If the php sqlite bindings are incomplete and don't support the backup
functions, write a small program in C that uses them to copy a database,
and execute that from the php code?

On Mon, Mar 18, 2019, 8:24 AM Jonathan Moules <jonathan-li...@lightpear.com>
wrote:

> Hi Simon,
>
> Thanks for your thoughts. Sorry, I should have been clearer: I have no
> way of knowing if there are other open connections to the file - there
> may be as it's a web-application. So I'll assume there are connections.
>
> At this point I'm starting to think that the best option is to create a
> new database with the requisite structure and copy the data across via
> an ATTACH (there are only two tables and one will almost always be empty
> at this point).
>
> Any other thoughts welcome though!
> Cheers,
> Jonathan
>
> On 2019-03-18 13:37, Simon Slavin wrote:
> > On 18 Mar 2019, at 1:10pm, Jonathan Moules <jonathan-li...@lightpear.com>
> wrote:
> >
> >> I was wondering if there was a good way of backing up an SQLite
> database if you do *not* have access to the SQLite command line tool (which
> I know has .backup - https://stackoverflow.com/a/25684912). [snip]

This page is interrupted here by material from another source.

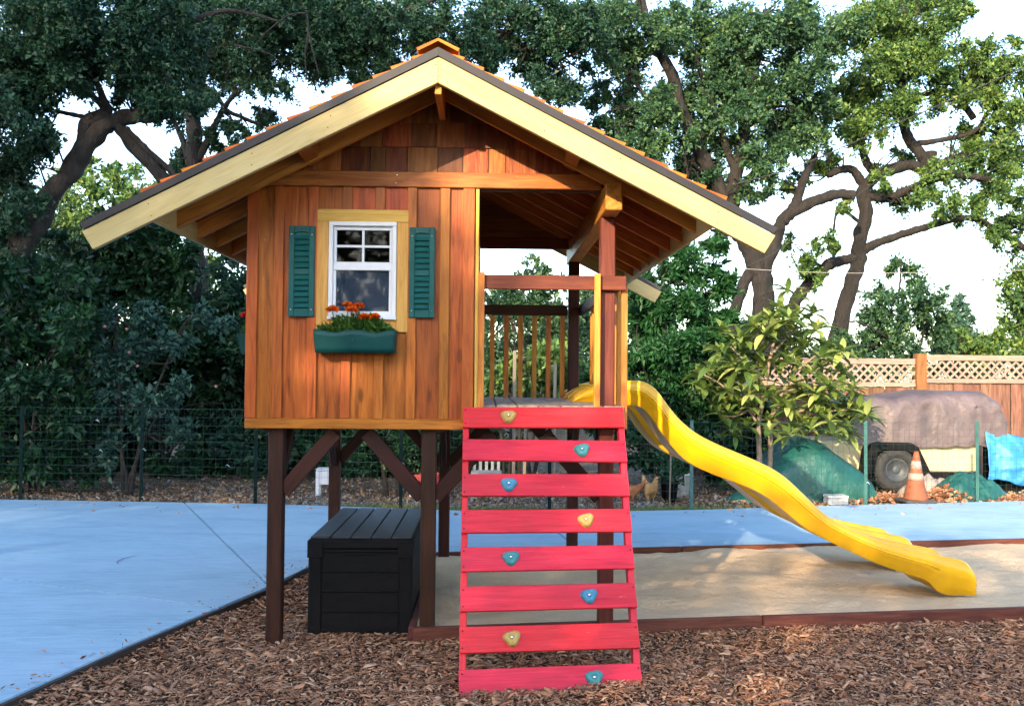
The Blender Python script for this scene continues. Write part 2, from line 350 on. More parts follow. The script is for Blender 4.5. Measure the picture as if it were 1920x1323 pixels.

> >> I've considered simply running "PRAGMA wal_checkpointer;" and then
> copying the file immediately after that, but that still seems prone to
> error.
> > Ideally, rather than force a WAL checkpoint, close the file, make the
> copy, then open it again.  This does not take significantly more time, and
> it ensures that you will copy the right thing no matter what caching and
> optimization your tools are trying to do.
> >
> > In more general terms ...
> >
> > Are you trying to backup while the database is being modified using
> SQLite function calls ?
> >
> > If not, then the data is just a single file.  Assuming all programs
> using SQLite calls closed their connections properly, just copy the file
> using any file copy commands, or file copy primatives in your favourite
> programming language.  In PHP I'd use the built-in copy command:
> >
> > <https://secure.php.net/manual/en/function.copy.php>
> >
> > There may be a journal file there and you can copy that too, but just
> the database file is enough for a backup for emergency purposes.
> >
> > If you're trying to copy a file while connections still have it open
> then you should use SQLite API calls to do it.  The obvious ones are in the
> SQLite Online Backup API, which is the set of calls underlying the
> '.backup' command you mentioned.  You can find documentation for this here:
> >
> > <https://www.sqlite.org/backup.html>
> >
> > Unfortunately I don't think the PHP sqlite3 tools give access to this
> API.
> >
> > Hope that helps.  Don't hesitate to get back to us if we can help.